If learning that your wife is a Kraut isn’t bad enough, it gets worse. Should Marianne be discovered to be working for the other side, guidelines state that Max will have to kill her. It’s called the “intimate betrayal rule,” a policy the film’s press kit claims was actually in place during World War II. Beats me, they didn’t cover that one in Ms. Carboy’s 11th grade history class. The conceit may be somewhat dubious as history, but it’s one hell of a twist.

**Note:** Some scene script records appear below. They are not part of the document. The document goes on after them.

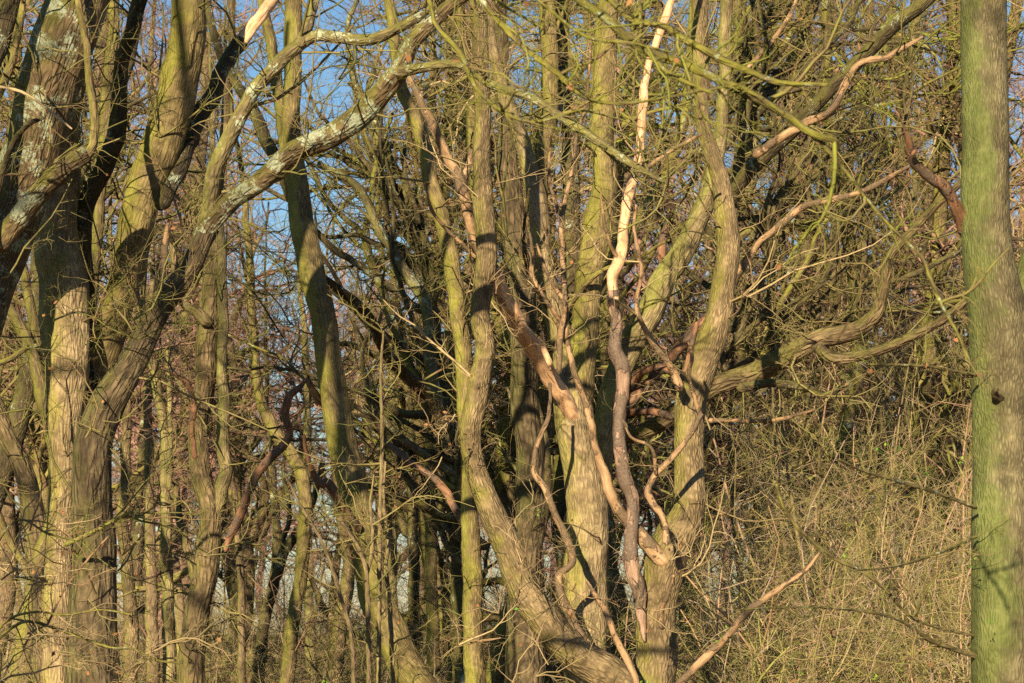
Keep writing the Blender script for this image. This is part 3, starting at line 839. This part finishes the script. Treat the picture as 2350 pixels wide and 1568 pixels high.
tree('central_tree', 'big pale central trunk dividing into upright stems', [
    ('trunk', '1345,1600,106 1346,1400,99 1346,1290,96 1344,1150,94 1335,1081,94 1325,980,92 1314,890,86 1302,820,68 1284,770,54 1262,700,48 1250,610,46 1242,530,46 1234,460,46 1212,378,39 1187,306,34 1158,216,30 1140,150,27 1128,70,24 1120,-30,22', 24.0, 24.6, 'pale', {'ground': True, 'up': 3, 'tw': .5}),
    ('stem', '1325,930,70 1334,860,70 1342,770,66 1349,697,62 1355,625,64 1367,530,67 1380,480,66 1388,432,60 1386,330,55 1386,216,54 1388,72,50 1400,0,46 1408,-60,44', 24.2, 24.6, 'green', {'up': 3, 'tw': .6}),
    ('stem', '1236,480,34 1241,430,36 1246,340,36 1260,250,40 1262,100,40 1253,0,38 1248,-60,36', 24.6, 24.8, 'green', {'up': 3, 'tw': .8}),
    ('stem', '1320,900,46 1322,800,46 1315,700,45 1310,560,44 1312,450,42 1309,350,40 1300,250,36 1290,150,30 1290,0,28 1290,-60,26', 25.0, 25.6, 'dark', {'up': 3, 'tw': .8}),
    ('dead_limb', '1318,960,42 1285,900,40 1238,823,39 1208,776,39 1172,715,39 1148,661,36 1133,620,24', 24.1, 22.5, 'bright', {'tw': .35, 'lump': .08, 'label': 'bright barkless limb leaning up to the left'}),
    ('dead_limb', '1136,632,26 1128,612,27 1105,580,26 1090,550,26 1073,485,26 1062,440,26 1050,400,25 1018,342,23 992,288,21 962,223,18 938,175,10', 22.55, 22.4, 'dead', {'tw': .5, 'lump': .08, 'label': 'brown upper half of the leaning dead limb'}),
    ('dead_limb', '1056,425,20 1072,390,17 1082,345,12', 23.0, 23.2, 'dead', {'tw': .4}),
    ('dead_stub', '1262,835,16 1248,800,14 1245,760,5', 23.2, 23.0, 'peeled', {'tw': 0}),
    ('dead_limb', '1380,1530,27 1344,1479,25 1308,1410,22 1287,1364,18 1284,1322,18 1314,1290,16 1308,1256,16 1293,1220,17 1268,1166,17 1250,1119,16 1226,1083,14 1232,1020,12 1258,960,10 1262,880,8', 22.9, 23.0, 'dead', {'tw': .8, 'lump': .08}),
    ('dead_limb', '1090,590,10 1060,560,10 1020,520,10 990,480,8 975,420,7', 22.6, 22.2, 'dead', {'tw': .5}),
] + boughs([(1300, 850, 24.6), (1260, 600, 24.8), (1262, 200, 25), (1262, 20, 25)], 9, 60, 150, ['dark', 'green', 'mossy'], (200, 480)) + boughs([(1350, 800, 24.6), (1380, 420, 24.8), (1390, 100, 25)], 9, 30, 110, ['dark', 'green', 'mossy'], (200, 480)), twig='t_olive', dens=.6, leaf=.015, tufts=[(1330, 1440, 22.6, 10, (60, 50), (.3, .9), 0, .2)])

tree('rough_barked_tree', 'dark rough barked trunk between the curved pale stem and the big central trunk', [
    ('trunk', '1203,1600,98 1204,1500,92 1206,1400,84 1210,1300,75 1214,1200,70 1215,1100,67 1212,1000,66 1208,900,63 1203,800,62 1198,700,62 1190,600,60 1180,500,57 1170,400,48 1160,300,38 1150,200,36 1150,100,34 1152,-40,32', 25.8, 26.6, 'rough', {'ground': True, 'up': 3, 'tw': .8})], twig='t_olive')

tree('slanting_tree', 'thick slanting trunk passing behind the dead peeled stem towards upper right', [
    ('trunk', '1372,1600,60 1372,1300,54 1376,1120,50 1386,1000,51 1404,905,54 1438,805,60 1475,742,62 1520,655,59 1558,590,55 1590,530,50 1610,480,46 1636,405,40 1655,300,32 1660,200,29 1665,60,28 1672,-60,26', 25.6, 26.0, 'smooth', {'ground': True, 'up': 3, 'tw': .8}),
    ('limb', '1392,1030,40 1437,1003,36 1490,985,38 1560,940,42 1640,888,46 1725,858,50 1770,837,50 1830,806,48 1880,778,46 1940,765,44 1970,756,40 2000,731,34 2018,705,28 2034,640,26 2042,590,23 2087,535,20 2150,470,18 2230,400,15', 26.4, 23.6, 'oak', {'tw': .7, 'label': 'heavy horizontal limb reaching right'}),
    ('limb', '1880,800,28 1905,822,25 1944,822,26 2015,805,24 2087,775,22 2142,747,20 2195,707,17 2260,650,12', 24.5, 23.6, 'oak', {'tw': .8}),
    ('limb', '1700,890,24 1770,880,20 1850,890,18 1890,908,15 1930,890,12', 25.0, 24.6, 'dark', {'tw': 1.3}),
    ('limb', '1665,470,36 1715,400,34 1764,350,32 1830,290,30 1890,223,31 1960,150,32 2052,61,32 2110,15,30 2170,-40,28', 26.4, 24.8, 'dark', {'up': 2, 'tw': .8, 'label': 'dark lichened limb rising to the upper right'}),
    ('dead_limb', '1735,355,22 1790,318,20 1854,280,20 1906,254,18 1944,187,18 1976,144,16 2034,133,14 2070,112,12 2118,84,6', 25.4, 24.4, 'dead', {'tw': .5, 'lump': .09}),
    ('dead_limb', '1976,146,12 1972,120,10 1970,98,5', 26, 26, 'rot', {'tw': 0}),
    ('dead_limb', '1650,720,18 1700,620,18 1740,560,16 1764,540,16 1811,500,16 1854,471,16 1962,446,14 2016,421,12 2090,380,8', 25.4, 24.0, 'dead', {'tw': .8, 'lump': .09, 'label': 'orange tan dead limb pointing right'}),
    ('dead_limb', '1376,1010,26 1445,925,24 1525,840,24 1560,797,24 1612,738,20 1650,700,16', 26.0, 25.6, 'rot', {'tw': .4, 'lump': .1}),
    ('dead_limb', '1440,900,22 1470,858,20 1505,844,19 1540,850,16', 26.0, 25.4, 'rot', {'tw': .3, 'lump': .1}),
    ('dead_limb', '1436,950,14 1470,945,18 1505,946,18 1545,958,14', 26.0, 25.2, 'rot', {'tw': .3, 'lump': .1}),
    ('limb', '1722,420,18 1722,290,20 1753,216,20 1800,162,22 1836,97,22 1865,18,22 1880,-40,20', 27.5, 29, 'green', {'up': 2, 'tw': 1.3}),
    ('dead_limb', '1690,180,9 1740,130,12 1790,70,12 1820,20,10 1835,-30,8', 27, 27, 'dead', {'up': 1, 'tw': .6}),
    ('dead_limb', '1630,965,12 1680,965,10 1740,967,10 1800,960,9 1870,940,6', 25.0, 24.5, 'dead', {'tw': 1.0}),
    ('dead_limb', '1530,520,18 1518,580,20 1525,640,14', 26.0, 26.0, 'rot', {'tw': 0}),
] + boughs([(1640, 980, 26.6), (1690, 700, 26.8), (1670, 480, 27), (1660, 250, 27.4), (1664, 60, 27.6)], 34, 8, 75, ['mossy', 'dark', 'dark', 'rough']) + boughs([(1720, 860, 26.8), (1850, 790, 27), (2010, 720, 27.3), (2100, 540, 27.4)], 18, 10, 120, ['mossy', 'dark', 'rough']), twig='t_olive', dens=.82, fine=1.15, leaf=.03, tufts=[(1900, 1100, 24, 14, (140, 80), (.5, 1.4), 0, .1), (1800, 700, 24.5, 16, (120, 90), (.5, 1.3), 0, -.1), (1750, 980, 24, 12, (100, 60), (.5, 1.2), .2, 0)])

tree('fallen_pole', 'tan dead pole propped at a slant right of the fork trunk', [
    ('pole', '1530,1610,21 1567,1561,20 1650,1480,18 1692,1432,17 1720,1400,16 1782,1356,14 1847,1310,11 1882,1268,7', 20.5, 20.0, 'dead', {'ground': True, 'tw': .15, 'lump': .06})], cat='fallen branch', twig='t_tan')
tree('dead_stick', 'leaning dead stick left of the fork trunk base', [
    ('stick', '1462,1575,16 1455,1547,16 1416,1470,16 1387,1400,14 1347,1335,8', 20.9, 21.0, 'dead', {'ground': True, 'tw': .2, 'lump': .08})], cat='fallen branch', twig='t_tan')

# ------------------------------------------------------------------ right foreground trunk
tree('foreground_tree', 'straight mossy foreground trunk at the right edge', [
    ('trunk', '2308,1600,156 2305,1300,150 2303,1100,146 2300,900,141 2297,800,139 2290,720,134 2276,640,122 2268,560,115 2263,450,111 2260,300,108 2257,100,106 2256,-60,104', 14.0, 14.2, 'algae', {'ground': True, 'up': 4, 'tw': .12, 'wob': .012, 'lump': .015}),
    ('stem', '2320,780,90 2345,690,66 2365,600,54 2400,500,50 2430,380,46', 14.2, 14.6, 'algae', {'up': 3, 'tw': .1}),
    ('branch_collar', '2296,668,34 2270,615,62 2250,578,60 2236,552,44', 14.12, 14.04, 'oak', {'tw': 0, 'lump': .07}),
    ('dead_limb', '2275,620,52 2246,575,46 2222,530,38 2198,486,30 2178,448,29 2158,422,30 2124,399,23 2100,374,20 2089,342,19 2080,305,10 2068,278,3', 14.32, 13.5, 'rot', {'tw': 0, 'lump': .1, 'label': 'broken splintered red brown branch stub'}),
    ('dead_limb', '2094,355,9 2112,330,7 2116,305,3', 13.6, 13.5, 'rot', {'tw': 0}),
    ('branch', '2240,1166,9 2180,1142,9 2124,1123,9 1980,1080,7 1926,1054,5', 13.9, 13.2, 'mossy', {'tw': 2.5, 'len': (.2, .6)}),
    ('branch', '2240,1232,8 2142,1274,7 2052,1300,6 1960,1310,4', 13.9, 13.0, 'mossy', {'tw': 2.5, 'len': (.2, .6)}),
    ('branch', '2245,1508,14 2142,1472,11 2052,1418,8 1922,1396,7 1800,1394,5 1692,1400,4', 13.9, 12.8, 'mossy', {'tw': 2.5, 'len': (.2, .7)}),
    ('branch', '2240,1460,7 2150,1440,7 2088,1414,7 2034,1356,8 1980,1313,8 1908,1277,9 1836,1216,10 1800,1166,9 1782,1112,7', 13.9, 13.2, 'mossy', {'tw': 2.5, 'len': (.2, .6)}),
    ('branch', '2240,862,8 2124,841,7 1998,837,5', 13.9, 13.4, 'mossy', {'tw': 2, 'len': (.2, .5)}),
    ('knot_stub', '2298,916,26 2288,910,20 2281,902,15 2288,892,8', 14.02, 13.82, 'oak', {'tw': 0, 'lump': .1}),
], twig='t_olive', leaf=.03)

# ------------------------------------------------------------------ the overhanging tree whose trunk stands left of the frame
tree('overhanging_tree', 'mossy blurred branches hanging down across the upper right in the foreground', [
    ('trunk', '-1160,1700,190 -1150,1300,175 -1130,800,160 -1110,300,150 -1090,-200,140 -1080,-700,120', 11.0, 11.0, 'lichen', {'ground': True, 'up': 4, 'tw': .2}),
    ('limb', '-1110,160,80 -600,-190,64 -250,-280,54 200,-330,46 700,-330,38 1050,-230,30 1240,-80,24 1333,0,21 1391,43,22 1452,97,23 1506,126,22 1578,151,20 1668,194,20 1786,252,19 1854,302,17 1925,326,10', 11.0, 10.4, 'mossy', {'tw': 1.4, 'len': (.25, .9)}),
    ('branch', '1240,-80,18 1330,-40,16 1400,0,15 1452,47,16 1524,61,16 1578,94,18 1650,133,18 1722,165,16 1790,190,13 1900,195,8', 10.6, 10.2, 'mossy', {'tw': 2.2, 'len': (.25, .8)}),
    ('branch', '1840,292,11 1870,312,11 1930,380,9 2000,470,8 2041,517,8 2100,575,8 2120,600,9 2156,690,10 2196,762,9 2228,834,8', 10.4, 10.6, 'mossy', {'tw': 1.6, 'len': (.2, .5)}),
    ('branch', '700,-330,18 960,-160,16 1060,-60,14 1128,29,14 1200,108,14 1272,162,14 1326,212,12 1380,235,9 1460,235,7 1560,218,6 1720,190,4', 10.7, 10.2, 'mossy', {'tw': 1.5, 'len': (.2, .7)}),
    ('branch', '700,-330,16 880,-180,12 960,-60,11 985,0,11 1003,61,12 1060,126,13 1086,190,13 1140,248,10 1220,280,7 1340,250,5', 10.7, 10.0, 'mossy', {'tw': 1.5, 'len': (.2, .7)}),
    ('branch', '1050,-230,12 1160,-80,9 1236,0,9 1344,83,9 1452,100,8 1540,120,5', 10.6, 10.1, 'mossy', {'tw': 1.8, 'len': (.2, .7)}),
    ('branch', '1490,122,13 1530,165,12 1600,200,10 1640,215,6', 10.4, 10.2, 'mossy', {'tw': 2.5, 'len': (.2, .6)}),
    ('branch', '1650,190,13 1700,200,13 1760,235,12 1800,262,10', 10.4, 10.3, 'mossy', {'tw': 2.5, 'len': (.2, .6)}),
    ('branch', '1465,100,8 1472,60,8 1468,10,7 1470,-30,6', 10.4, 10.4, 'mossy', {'tw': 1, 'len': (.1, .4)}),
], twig='t_moss', fine=.8, leaf=.02)

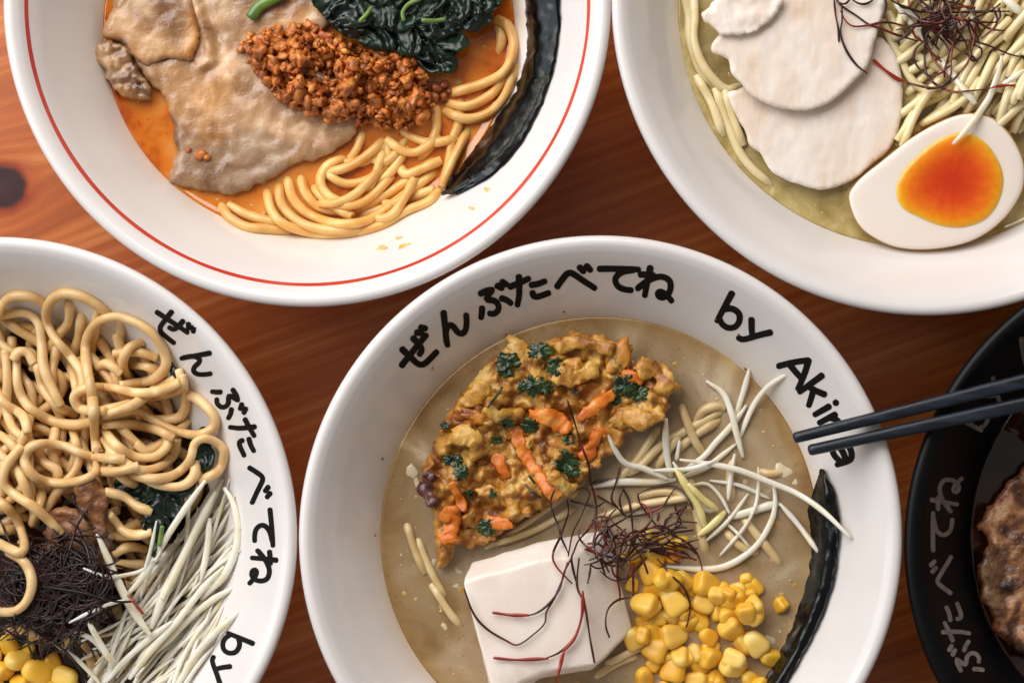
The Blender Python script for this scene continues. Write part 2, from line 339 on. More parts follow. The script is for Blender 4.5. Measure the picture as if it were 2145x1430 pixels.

Zemeckis is given a great deal of credit for his technical wizardry (the plane crash in “Flight,” traversing the Twin Towers in “The Walk”). But what makes him such a skilled maestro is his keen sense of timing, especially when it comes to the film’s action sequences. In the early scenes, Max spies a German officer whom he fears may remember him from a previous job. He follows the man into a phone booth and strangles him, making it appear as if he choked. Later Max visits a French jail seeking the counsel of a one-armed man who knew Marianne, hoping to verify that his wife is who she says she is. He runs afoul of the Third Reich in the process, hiding under the floorboards in a scene that evokes the tightly coiled tension of “Inglourious Basterds.”
If Pitt appears bored with facing off against Nazis by now, it’s Cotillard who shines brightest in “Allied.” She gives a star performance reminiscent of the great Ingrid Bergman, although oddly not in “Casablanca.” In Alfred Hitchcock’s “Notorious,” Bergman plays the daughter of a Nazi spy who is tasked with getting information from the other side; she, too, lets love — this time with Cary Grant — get in the way of her mission. Like Bergman, Cotillard commands the camera every minute she’s on screen with a radiance that’s otherworldly. She’s so wonderful in “Allied,” even despite her co-star, that she deserves not an Oscar but a Purple Heart.
Screenwriter Steven Knight (“Eastern Promises”) is much better at tearing apart his lovers than bringing them together and saves his best scenes for last, leading to a powerhouse final sequence that finally earns the comparison to “Casablanca.” I dare not breathe a word of it, except to say that it left me nearly speechless. Upon leaving the theater, you may be so enraptured by its heart-pounding climax that you'll forget the difficulty in getting there.
“Allied” is certainly not a great film — in fact, it’s a bit of a mess — but you will be forgiven for thinking so for a brief moment.